To me, I do think for what they're trying to do, this was the ideal Super Bowl. For me, I like to see defense played. I like to see big momentum changes because of turnovers. Because you've changed field position, and you forced people to punt. And so for me, I enjoyed it. It was entertaining. But the best ever always includes a great defensive performance matched against a great offensive performance. And we just had to tremendous offenses just going up and down the field. And I'm sure those that play Madden and my mother and people like that loved the hell out of that game.

- Yeah, we're not even talking about a great defensive force. We would've liked to seen some defensive force. And it's a situation where you have one punt in the game. And it's a little bit like arena football-- just going back and forth. In terms of great Super Bowls, I though the Seattle-New England Super Bowl where it ends on the goal line-- but remember the Tennessee-St. Louis Super Bowl where it ends up-- what was it, a yard short? Or a little less than a yard short on the last play.

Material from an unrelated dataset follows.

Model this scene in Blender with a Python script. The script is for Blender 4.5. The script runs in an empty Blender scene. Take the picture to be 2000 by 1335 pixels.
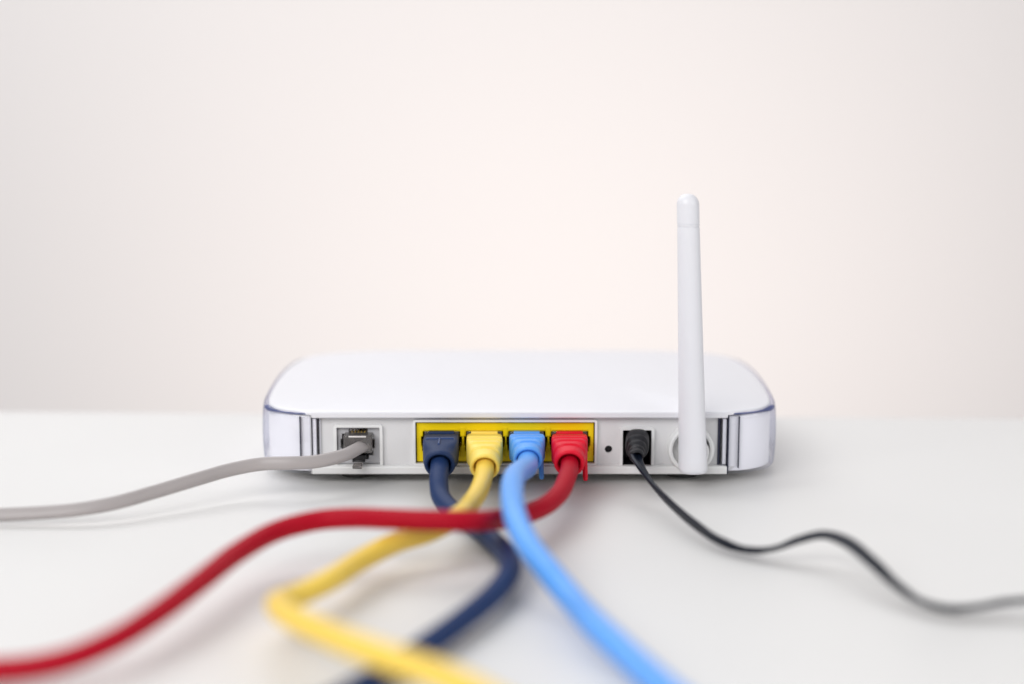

I did like the fact that Philadelphia overcame what they overcame. I like the storyline with Nick Foles. I like those types of stories. And then that, to me, is what made it a little bit special.

- I do think we're going to be talking about Nick Foles 20 years from now, though.

- You mean Nicky Foles. All right, Nicky Foles! Statues everywhere in Philly. I enjoyed it. I would say this-- I don't know if it's the best game. It's the most exciting game to me for all the reasons that you guys said. And also, the stories. You bring up a good point. The Nicky Foles thing-- honestly-- come on.

ERIC MANGINI: It's got a "Rocky" feel to it.

JASON WHITLOCK: It does.

- It's unbelievable to me. And that's what makes it so enjoyable to see. Against all odds, against Tom Brady and Bill Belichick. And you got this backup quarterback, who was considering leaving the league-- I mean, this is drama. This is Steven Spielberg. This is Oscar winning performance. I don't know who's going-- Mark Wahlberg is probably going to play him. It's going to be a great story, just from that standpoint.

And then obviously, going up and down the field-- I like points. I know there was no punting, but that's what I like to see. The catch-- they got the catch calls. I'm sure we're going to talk about that in a little bit. I enjoyed every aspect of this game.

- There were fascinating decisions made in this game, too--

COLIN COWHERD: No question

- --that added-- that's what kind of offset the lack of defense just in terms of what Doug Pederson did right before halftime. And I know there was a lot of focus on that going forward in the trick play. But what he did on the final drive one fourth down-- when I think a lot of guys-- even with the Patriots offense and moving up and down-- may have punted or certainly wouldn't have thrown the ball there with Nick Foles.

I just thought there were just fascinating decisions all the way-- again, we got the whole mystery around Malcolm Butler and why he stood on the sideline. You know what, this is one of the most memorable Super Bowls, and so many different things happened.

- Most great games are imperfect. I mean, they really are. If you go to Alabama-- the Alabama-Georgia game. Alabama had a player go after a coach. They had a player collapse. They butchered a kick.

JASON WHITLOCK: Backup quarterback comes in.

- Yeah, I mean literally, that's the drama. I mean like this drama-- we have a controversial call. We have a Hail Mary. We have Nelson Agholor runs out of bounds. Bill Belichick didn't go for it in a fourth. Doug Pederson in his own territory did go for it on a fourth down.

I always think great games have good arguments at a bar an hour after, and this definitely-- it is a great Super Bowl. I just think the Seattle-- that Marshawn Lynch, Russell Wilson, Malcolm Butler play to me is one of the plays of my life.

- I agree, but it's one play. There's several things that happened here that I'll never forget.

- Well, in Tom Brady's first Super Bowl-- I mean, his story was pretty unique, coming as a sixth round draft pick, getting to play after Drew Bledsoe gets hurt. We get into the playoffs. We have that final drive, we're 14 point underdogs. And there were a lot of subplots to that as well. I'd argue that could be in there.